Susan Sontag’s Regarding the Pain of Others

Susan Sontag’s writing is for the passionate and the aloof. It’s for the performer and the audience. The tendencies of which exist in each of us. Her writing is the epitome of wisdom, knowledge, and most importantly, perspective.

The specificity of emotions when pitted against the suffering of others. And still, it evokes disgust, horror, sympathy – all summarized in a single second, a final memory – through the medium of photographs.

Photographs transform, they revivify, they infuriate, they provoke, but here’s what Susan Sontag considers in this beautifully intelligent book, Regarding the Pain of Others. And that is what if photographs anesthetize too?

Humans possess the ability to switch from one mechanism to another. And technology plays the role of God in that it is both an enabler of emotions and the antidote to it. We lean more on immediate gratification than empathetic self-discovery. Only to retire to the world of appearances and find in them the dull passivity of words. So what can offer meaning and soul to the aspects of life that are omnipresent?

A human is the loneliest person in a crowd. A human in a world of humans is a crowd. But Sontag’s writing paints a different picture. She wants you to imagine the limitations that manifest in a ‘humanity’ deprived of such a grotesque comparison. And the power of a photograph in a ‘humanity’ bred by it.

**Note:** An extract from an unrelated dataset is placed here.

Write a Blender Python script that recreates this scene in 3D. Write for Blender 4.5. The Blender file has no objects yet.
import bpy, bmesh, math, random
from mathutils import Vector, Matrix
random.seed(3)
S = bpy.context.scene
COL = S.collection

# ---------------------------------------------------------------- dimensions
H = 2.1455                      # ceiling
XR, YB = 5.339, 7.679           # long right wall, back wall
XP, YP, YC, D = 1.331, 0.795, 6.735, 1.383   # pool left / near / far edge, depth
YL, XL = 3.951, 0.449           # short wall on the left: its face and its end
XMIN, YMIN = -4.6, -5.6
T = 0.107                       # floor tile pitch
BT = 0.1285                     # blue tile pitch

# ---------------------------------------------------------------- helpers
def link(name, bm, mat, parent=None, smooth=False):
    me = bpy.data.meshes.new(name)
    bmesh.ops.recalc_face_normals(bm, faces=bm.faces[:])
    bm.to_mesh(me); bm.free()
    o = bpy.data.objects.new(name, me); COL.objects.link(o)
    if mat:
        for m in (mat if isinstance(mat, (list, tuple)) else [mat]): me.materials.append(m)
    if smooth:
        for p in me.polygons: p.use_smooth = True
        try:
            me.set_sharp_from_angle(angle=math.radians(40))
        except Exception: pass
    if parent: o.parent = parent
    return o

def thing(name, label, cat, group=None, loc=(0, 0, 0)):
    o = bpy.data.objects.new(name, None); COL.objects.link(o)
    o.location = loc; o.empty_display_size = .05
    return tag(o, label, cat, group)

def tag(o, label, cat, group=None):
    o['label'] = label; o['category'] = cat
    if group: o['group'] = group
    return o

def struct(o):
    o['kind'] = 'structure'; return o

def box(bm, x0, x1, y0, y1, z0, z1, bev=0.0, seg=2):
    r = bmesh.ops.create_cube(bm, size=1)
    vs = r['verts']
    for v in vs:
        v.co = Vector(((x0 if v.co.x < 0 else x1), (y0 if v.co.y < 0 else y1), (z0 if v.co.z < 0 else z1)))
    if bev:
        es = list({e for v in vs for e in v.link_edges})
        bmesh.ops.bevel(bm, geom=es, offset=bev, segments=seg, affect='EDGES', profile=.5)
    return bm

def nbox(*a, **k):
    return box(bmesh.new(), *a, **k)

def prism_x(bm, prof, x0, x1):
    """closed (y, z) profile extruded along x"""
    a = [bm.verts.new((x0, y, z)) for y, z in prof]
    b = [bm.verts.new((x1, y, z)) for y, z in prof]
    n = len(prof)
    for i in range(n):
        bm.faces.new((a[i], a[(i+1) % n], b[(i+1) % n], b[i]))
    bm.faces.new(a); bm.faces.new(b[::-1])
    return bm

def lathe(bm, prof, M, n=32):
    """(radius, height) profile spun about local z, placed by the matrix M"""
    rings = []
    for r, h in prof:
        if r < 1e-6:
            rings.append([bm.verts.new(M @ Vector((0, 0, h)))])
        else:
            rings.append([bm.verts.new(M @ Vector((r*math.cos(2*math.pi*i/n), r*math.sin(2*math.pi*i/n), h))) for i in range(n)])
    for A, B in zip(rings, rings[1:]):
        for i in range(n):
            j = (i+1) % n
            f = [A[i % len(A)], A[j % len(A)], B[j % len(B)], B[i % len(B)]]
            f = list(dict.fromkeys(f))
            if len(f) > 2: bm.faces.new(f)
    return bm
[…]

Regarding the Pain of Others examines the conciseness of war, suffering, and history in the world of photography. Its role, comparison, and the Last Judgment. According to Sontag, the Last Judgment is not the judging of the eyes that view the world, the mouths that speak, the ears that hear. Rather it’s the judgment of the degree of compassion we all possess and deny. Photographs are objects of contemplation, no more, no less. In light of all this, can their role also be to steel oneself against weakness? To make oneself more numb? To acknowledge the existence of the incorrigible?